Key points
- The base case scenario of ICG Enterprise Trust’s manager, ICG, is that most major developed economies will likely avoid recession in 2025, but policies are in flux and the outlook is especially uncertain.
- Brooks believes the US economy is likely to see the sharpest slowdown among major developed economies in 2025, with growth slowing to between 0%-0.5%. There is potential for a technical recession depending on what happens during and after US President Donald Trump’s 90-day pause on “reciprocal” tariffs, how the US Federal Reserve (Fed) decides to act on interest rates and if the US Treasury is willing to intervene to stabilise markets.

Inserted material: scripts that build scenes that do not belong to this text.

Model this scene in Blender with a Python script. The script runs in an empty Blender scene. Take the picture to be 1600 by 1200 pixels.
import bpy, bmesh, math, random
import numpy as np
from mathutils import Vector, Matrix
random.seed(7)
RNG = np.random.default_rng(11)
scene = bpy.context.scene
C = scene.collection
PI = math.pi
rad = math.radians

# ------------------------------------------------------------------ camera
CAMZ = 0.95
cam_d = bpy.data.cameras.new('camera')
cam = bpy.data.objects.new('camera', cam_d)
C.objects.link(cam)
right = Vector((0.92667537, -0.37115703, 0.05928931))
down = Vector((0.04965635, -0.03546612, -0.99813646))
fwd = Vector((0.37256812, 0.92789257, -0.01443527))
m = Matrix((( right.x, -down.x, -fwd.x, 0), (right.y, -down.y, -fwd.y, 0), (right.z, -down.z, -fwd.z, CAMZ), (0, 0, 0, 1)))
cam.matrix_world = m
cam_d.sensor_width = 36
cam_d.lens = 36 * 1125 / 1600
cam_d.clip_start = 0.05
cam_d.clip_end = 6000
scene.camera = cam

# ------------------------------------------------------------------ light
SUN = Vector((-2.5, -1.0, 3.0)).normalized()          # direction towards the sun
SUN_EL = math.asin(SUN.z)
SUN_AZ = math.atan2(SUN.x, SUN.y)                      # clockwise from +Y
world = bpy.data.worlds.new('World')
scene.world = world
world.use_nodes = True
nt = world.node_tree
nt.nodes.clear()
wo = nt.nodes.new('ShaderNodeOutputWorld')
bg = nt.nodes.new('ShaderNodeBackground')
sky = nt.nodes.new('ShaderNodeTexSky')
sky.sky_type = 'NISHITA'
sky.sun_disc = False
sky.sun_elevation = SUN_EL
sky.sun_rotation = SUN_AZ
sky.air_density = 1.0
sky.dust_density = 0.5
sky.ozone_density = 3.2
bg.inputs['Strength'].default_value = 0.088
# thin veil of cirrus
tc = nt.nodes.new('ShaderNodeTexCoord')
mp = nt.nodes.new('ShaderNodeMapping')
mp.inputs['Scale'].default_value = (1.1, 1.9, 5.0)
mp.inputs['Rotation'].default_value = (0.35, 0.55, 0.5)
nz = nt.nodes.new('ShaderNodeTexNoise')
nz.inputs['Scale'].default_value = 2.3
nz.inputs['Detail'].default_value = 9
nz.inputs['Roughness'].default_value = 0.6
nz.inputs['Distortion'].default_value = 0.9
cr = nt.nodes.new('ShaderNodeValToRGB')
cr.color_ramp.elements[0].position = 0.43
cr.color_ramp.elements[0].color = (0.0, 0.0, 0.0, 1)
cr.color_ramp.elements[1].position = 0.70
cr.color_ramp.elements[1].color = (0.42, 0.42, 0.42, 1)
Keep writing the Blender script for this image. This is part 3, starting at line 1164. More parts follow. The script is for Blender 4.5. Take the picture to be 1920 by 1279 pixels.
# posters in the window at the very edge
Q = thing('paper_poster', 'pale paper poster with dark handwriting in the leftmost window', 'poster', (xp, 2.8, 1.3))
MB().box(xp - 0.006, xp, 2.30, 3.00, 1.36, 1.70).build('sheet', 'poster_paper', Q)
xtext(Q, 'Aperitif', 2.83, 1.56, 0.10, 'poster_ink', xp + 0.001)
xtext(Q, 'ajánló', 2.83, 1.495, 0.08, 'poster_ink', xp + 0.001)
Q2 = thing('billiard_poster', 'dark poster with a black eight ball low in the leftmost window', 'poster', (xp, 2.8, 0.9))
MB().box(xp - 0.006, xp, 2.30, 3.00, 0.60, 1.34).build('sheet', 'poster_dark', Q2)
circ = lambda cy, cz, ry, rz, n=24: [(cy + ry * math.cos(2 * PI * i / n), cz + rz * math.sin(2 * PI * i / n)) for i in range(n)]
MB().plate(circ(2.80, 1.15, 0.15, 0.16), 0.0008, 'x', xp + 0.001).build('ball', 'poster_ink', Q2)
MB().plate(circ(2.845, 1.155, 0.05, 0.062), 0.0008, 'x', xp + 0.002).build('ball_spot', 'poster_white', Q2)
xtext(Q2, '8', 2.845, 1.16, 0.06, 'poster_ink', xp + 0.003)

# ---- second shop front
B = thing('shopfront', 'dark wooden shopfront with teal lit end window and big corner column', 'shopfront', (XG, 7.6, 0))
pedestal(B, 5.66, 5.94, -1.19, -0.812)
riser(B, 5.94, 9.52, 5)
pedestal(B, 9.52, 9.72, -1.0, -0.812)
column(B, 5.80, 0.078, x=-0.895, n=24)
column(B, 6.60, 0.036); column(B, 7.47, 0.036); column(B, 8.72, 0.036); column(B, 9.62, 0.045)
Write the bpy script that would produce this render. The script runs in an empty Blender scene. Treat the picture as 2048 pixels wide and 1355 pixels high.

- Most European economies will continue to see positive growth in the 0.5%-2% range in 2025, in ICG’s view. Increased fiscal stimulus and European Central Bank (ECB) policy rate cuts will help to offset tariff disruption.
- Despite the likelihood of the UK seeing a relatively small negative impact from US tariffs, fiscal constraints and sticky inflation give policymakers less leeway to support growth than in Europe. While Nick Brooks thinks that UK growth in 2025 will remain positive, GDP growth in the 0.5%-1% range seems more likely.
- While the ECB has scope to cut rates another 50-100 basis points this year, the Fed and Bank of England (BoE) are constrained by sticky core inflation and – particularly in the US – heightened inflation expectations. Until inflation expectations are clearly under control, an extended rate cutting cycle seems unlikely. The BoE is facing a similar situation, says Brooks, but most lead indicators point to more rapid core inflation declines in the coming months, which should allow the BoE to push through more aggressive rate cuts in the coming months.
- The environment in which companies operate will likely become more difficult across all markets, but performance dispersion is likely to be high. While some businesses in manufacturing/industrial sub-sectors will be hit by the higher US tariffs (e.g. autos and auto related companies), ICG (and most of the private markets industry) tend to have limited exposure to these areas. The bulk of alternative asset manager investments are in less cyclical services related businesses that are well-insulated from the direct effects of the trade war.
It is too early to fully assess the secondary effects of a potential slowdown in the US economy, concludes Brooks. There is a prospect for sustained lower asset prices and higher policy uncertainty. ICG will be monitoring sentiment and purchasing manager indicators and company fundamentals in the coming months to gauge the potential magnitude of these secondary effects and their impact on the broader global economic outlook and business operating environment.